An innovative design for an oscillating float wave energy generator is put forth for the wave environment off the coast of China in this research. Based on STAR-CCM+, a numerical pool is created, and its hydrodynamic performance and energy conversion characteristics are examined for various array configurations. Investigating the impacts of various array types on the power generation efficiency and motion performance of the power generating device, the following findings can be drawn:

(1) The numerical simulation of the hydrodynamic performance of the power generation device using overlapping grid technology reveals that the numerical simulation calculations are able to capture the complex flow field information of the device and consistently respond to the change rule of the device, which can be used as a key tool for CFD analysis of the new oscillating float-type wave energy power generation device.

(2) While the volatility of the double float system is smaller when compared side by side, it exhibits larger volatility overall in the direction of wave propagation before and after the alignment of the motion response with the change in wave period.

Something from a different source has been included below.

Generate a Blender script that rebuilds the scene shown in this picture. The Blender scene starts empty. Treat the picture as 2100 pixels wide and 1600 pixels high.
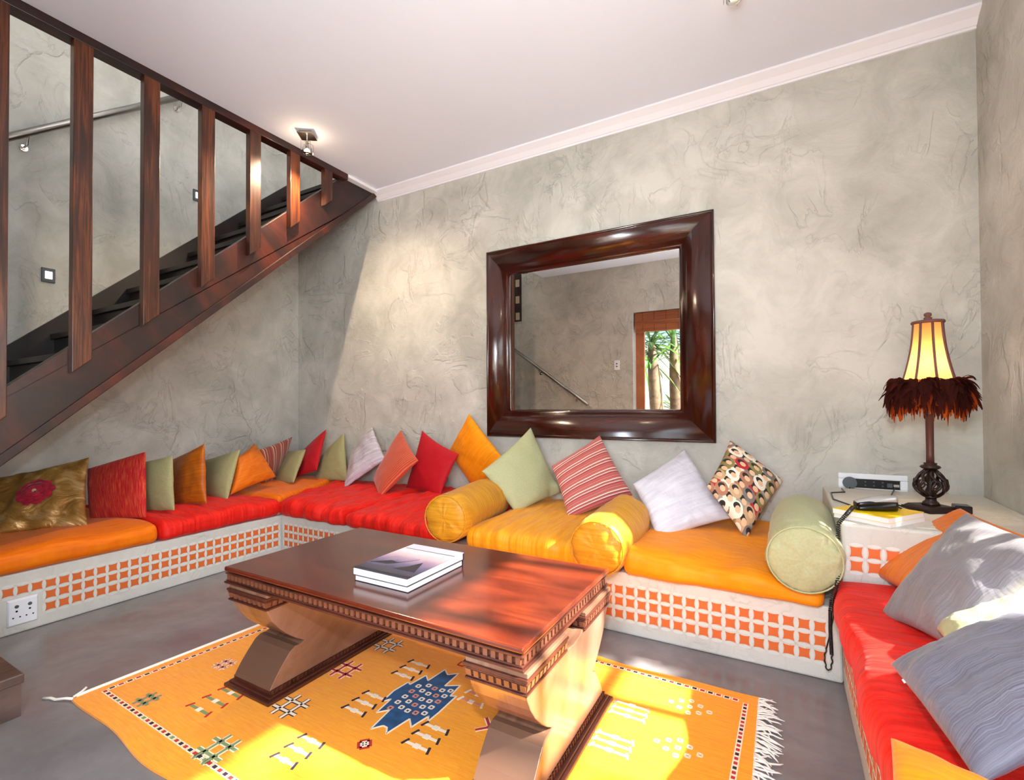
import bpy, bmesh, math, random
from mathutils import Vector, Matrix, noise
random.seed(7)
sc = bpy.context.scene
COL = sc.collection

# ------------------------------------------------------------------ camera, light, exposure
cd = bpy.data.cameras.new('camera'); cam = bpy.data.objects.new('camera', cd); COL.objects.link(cam)
F, YAW, PITCH, ROLL, SH = 982.8873, 0.5123, 0.0133, -0.0052, 20.7567
cy, sy = math.cos(YAW), math.sin(YAW)
fw = Vector((-sy*math.cos(PITCH), cy*math.cos(PITCH), math.sin(PITCH)))
r0 = Vector((cy, sy, 0)); u0 = r0.cross(fw)
rr = r0*math.cos(ROLL) + u0*math.sin(ROLL); uu = -r0*math.sin(ROLL) + u0*math.cos(ROLL)
cam.matrix_world = Matrix(((rr.x, uu.x, -fw.x, 0), (rr.y, uu.y, -fw.y, 0), (rr.z, uu.z, -fw.z, 1.0), (0, 0, 0, 1)))
cd.sensor_fit = 'HORIZONTAL'; cd.sensor_width = 36; cd.lens = F/2100*36; cd.shift_y = SH/2100
cd.clip_start = 0.02
sc.camera = cam
sc.view_settings.view_transform = 'Standard'; sc.view_settings.look = 'None'
sc.view_settings.gamma = 1.0; sc.view_settings.use_curve_mapping = False
sc.view_settings.exposure = -0.20
sc.cycles.use_denoising = True
sc.cycles.max_bounces = 10; sc.cycles.diffuse_bounces = 5
sc.cycles.sample_clamp_indirect = 8
sc.cycles.caustics_reflective = False; sc.cycles.caustics_refractive = False

SUNDIR = Vector((-1.0, -0.075, -0.88)).normalized()
w = bpy.data.worlds.new('world'); sc.world = w; w.use_nodes = True
nt = w.node_tree; bg = nt.nodes['Background']
sky = nt.nodes.new('ShaderNodeTexSky'); sky.sky_type = 'NISHITA'; sky.sun_disc = False
sky.sun_elevation = math.asin(-SUNDIR.z); sky.sun_rotation = math.radians(86)
sky.air_density = 1.0; sky.dust_density = 2.5
nt.links.new(sky.outputs[0], bg.inputs[0]); bg.inputs[1].default_value = 0.40

def light(name, kind, loc, energy, color, **k):
    d = bpy.data.lights.new(name, kind); d.energy = energy; d.color = color
    for a, v in k.items(): setattr(d, a, v)
    o = bpy.data.objects.new(name, d); o.location = loc; COL.objects.link(o); return o
sun = light('sun', 'SUN', (5, 1, 5), 42, (1.0, 0.96, 0.88), angle=math.radians(1.4))
sun.rotation_euler = SUNDIR.to_track_quat('-Z', 'Y').to_euler()
# the photographer's flash above the lens: the stair string and the ceiling board throw its shadows on the wall
light('camera_flash', 'POINT', (0.0, -0.01, 1.25), 86, (0.76, 0.90, 1.0), shadow_soft_size=0.03)
# daylight entering through the opening in the right wall
a = light('window_daylight', 'AREA', (1.25, 1.0, 1.75), 36, (0.76, 0.90, 1.0), shape='RECTANGLE', size=1.5, size_y=1.3)
a.rotation_euler = Vector((-1, 0.0, -0.25)).to_track_quat('-Z', 'Y').to_euler()
a = light('door_fill', 'AREA', (-0.1, -0.75, 1.5), 115, (0.80, 0.91, 1.0), shape='RECTANGLE', size=0.9, size_y=1.8)  # unseen lamp added outside the door as fill for the left wall
a.rotation_euler = Vector((-1.5, 1, 0.25)).to_track_quat('-Z', 'Y').to_euler()
light('stairwell_light', 'POINT', (-3.3, 1.2, 4.55), 12, (1.0, 0.94, 0.84), shadow_soft_size=0.12)  # unseen lamp added up the stairwell to light the wall there

# ------------------------------------------------------------------ helpers
def lin(h):
    h = h.lstrip('#'); c = [int(h[i:i+2], 16)/255 for i in (0, 2, 4)]
    return tuple(x/12.92 if x <= .04045 else ((x+.055)/1.055)**2.4 for x in c) + (1,)

def tag(o, label=None, cat=None, group=None, kind=None):
    if label: o['label'] = label
    if cat: o['category'] = cat
    if group: o['group'] = group
    if kind: o['kind'] = kind
    return o

def empty(name, loc, label=None, cat=None, group=None):
    o = bpy.data.objects.new(name, None); o.location = loc; o.empty_display_size = .05
    COL.objects.link(o); return tag(o, label, cat, group)

class MB:
    def __init__(s): s.v = []; s.f = []; s.uv = None
    def quad(s, a, b, c, d): s.f.append((a, b, c, d))
    def box(s, lo, hi):
        n = len(s.v); (x0, y0, z0), (x1, y1, z1) = lo, hi
        s.v += [Vector(p) for p in ((x0,y0,z0),(x1,y0,z0),(x1,y1,z0),(x0,y1,z0),(x0,y0,z1),(x1,y0,z1),(x1,y1,z1),(x0,y1,z1))]
        for f in ((0,3,2,1),(4,5,6,7),(0,1,5,4),(1,2,6,5),(2,3,7,6),(3,0,4,7)): s.f.append(tuple(n+i for i in f))
        return s
    def hexa(s, p):  # eight points, bottom ring then top ring
        n = len(s.v); s.v += [Vector(q) for q in p]
        for f in ((0,3,2,1),(4,5,6,7),(0,1,5,4),(1,2,6,5),(2,3,7,6),(3,0,4,7)): s.f.append(tuple(n+i for i in f))
        return s
    def prism(s, poly, axis, a, b):  # poly in the two other axes, extruded a..b along axis
        n = len(s.v); m = len(poly)
        def P(q, t):
            if axis == 'x': return Vector((t, q[0], q[1]))
            if axis == 'y': return Vector((q[0], t, q[1]))
            return Vector((q[0], q[1], t))
        s.v += [P(q, a) for q in poly] + [P(q, b) for q in poly]
        s.f.append(tuple(n+i for i in range(m))[::-1]); s.f.append(tuple(n+m+i for i in range(m)))
        for i in range(m): j = (i+1) % m; s.f.append((n+i, n+j, n+m+j, n+m+i))
        return s
    def lathe(s, prof, c, n=24, axis='z'):
        k = len(s.v)
        for r, h in prof:
            for i in range(n):
                t = 2*math.pi*i/n; x, y = r*math.cos(t), r*math.sin(t)
                s.v.append(Vector(c) + (Vector((x, y, h)) if axis == 'z' else Vector((x, h, y)) if axis == 'y' else Vector((h, x, y))))
        for a in range(len(prof)-1):
            for i in range(n): j = (i+1) % n; s.f.append((k+a*n+i, k+a*n+j, k+a*n+n+j, k+a*n+n+i))
        s.f.append(tuple(k+i for i in range(n))[::-1]); s.f.append(tuple(k+(len(prof)-1)*n+i for i in range(n)))
        return s
    def tube(s, path, r, n=8, closed=False):
        P = [Vector(p) for p in path]; k = len(s.v); m = len(P); up = None
        for i, p in enumerate(P):
            t = ((P[(i+1) % m] if closed or i < m-1 else p) - (P[i-1] if closed or i > 0 else p)).normalized()
            if up is None:
                up = t.orthogonal().normalized()
            up = (up - t*up.dot(t)); up = up.normalized() if up.length > 1e-6 else t.orthogonal().normalized()
            b = t.cross(up); R = r[i] if isinstance(r, (list, tuple)) else r
            for j in range(n):
                a = 2*math.pi*j/n; s.v.append(p + (up*math.cos(a) + b*math.sin(a))*R)
        for i in range(m if closed else m-1):
            for j in range(n):
                q = (j+1) % n; i2 = (i+1) % m
                s.f.append((k+i*n+j, k+i*n+q, k+i2*n+q, k+i2*n+j))
        if not closed:
            s.f.append(tuple(k+j for j in range(n))[::-1]); s.f.append(tuple(k+(m-1)*n+j for j in range(n)))
        return s
    def disc(s, c, r, nrm, n=16):
        c = Vector(c); nrm = Vector(nrm).normalized(); u = nrm.orthogonal().normalized(); v = nrm.cross(u); k = len(s.v)
        s.v += [c + (u*math.cos(2*math.pi*i/n) + v*math.sin(2*math.pi*i/n))*r for i in range(n)]
        s.f.append(tuple(k+i for i in range(n))); return s
    def mesh(s, name, m, grain=(1, 0, 0), smooth=False, origin=None):
        me = bpy.data.meshes.new(name)
        o = Vector(origin) if origin is not None else Vector((0, 0, 0))
        me.from_pydata([v - o for v in s.v], [], s.f); me.materials.append(m)
        bm = bmesh.new(); bm.from_mesh(me)
        bmesh.ops.recalc_face_normals(bm, faces=bm.faces)
        bm.to_mesh(me); bm.free()
        uvl = me.uv_layers.new(name='UVMap')
        if s.uv is not None:
            for L in me.loops: uvl.data[L.index].uv = s.uv[L.vertex_index]
        else:
            g = Vector(grain).normalized(); p1 = g.orthogonal().normalized(); p2 = g.cross(p1)
            for L in me.loops:
                c = s.v[L.vertex_index]; uvl.data[L.index].uv = (c.dot(g), c.dot(p1)*.83 + c.dot(p2)*1.07 + 3.1*p1.dot(o))
        if smooth: me.shade_smooth()
        return me
    def build(s, name, m, parent=None, grain=(1, 0, 0), smooth=False, bevel=0, origin=None, seg=2):
        if origin is None and s.v:
            mn = Vector([min(v[i] for v in s.v) for i in range(3)]); mx = Vector([max(v[i] for v in s.v) for i in range(3)])
            origin = Vector(((mn.x+mx.x)/2, (mn.y+mx.y)/2, mn.z))
        me = s.mesh(name, m, grain, smooth, origin)
        return put(name, me, origin, parent, bevel, seg)

def put(name, me, origin, parent=None, bevel=0, seg=2):
    o = bpy.data.objects.new(name, me); COL.objects.link(o)
    loc = Vector(origin) if origin is not None else Vector((0, 0, 0))
    if parent:
        o.parent = parent; loc = loc - wloc(parent)
    o.location = loc
    if bevel:
        b = o.modifiers.new('bevel', 'BEVEL'); b.width = bevel; b.segments = seg; b.limit_method = 'ANGLE'; b.harden_normals = False
    return o
def wloc(o):
    l = Vector(o.location)
    while o.parent: o = o.parent; l += Vector(o.location)
    return l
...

The effects of the front device on the rear device are mostly caused by diffraction, whereas the effects of the back device on the front device are primarily caused by reflection.

(3) The wave energy output power of the various devices varies with the wave period, with the floats in front of the wave-facing end of each formation showing greater variability and the floats in the back showing less variability. The interaction between the two devices facilitates or inhibits the front device’s ability to convert energy, while hindering the back device. When two devices are used in parallel, their output power is comparable to that of a single device.

(4) When the distance between the three arrays is known, the performance of the devices designed in this paper is better overall in the triangular array arrangement than in the other two arrays, and the overall energy conversion efficiency can be increased by arranging the power generation equipment sensibly.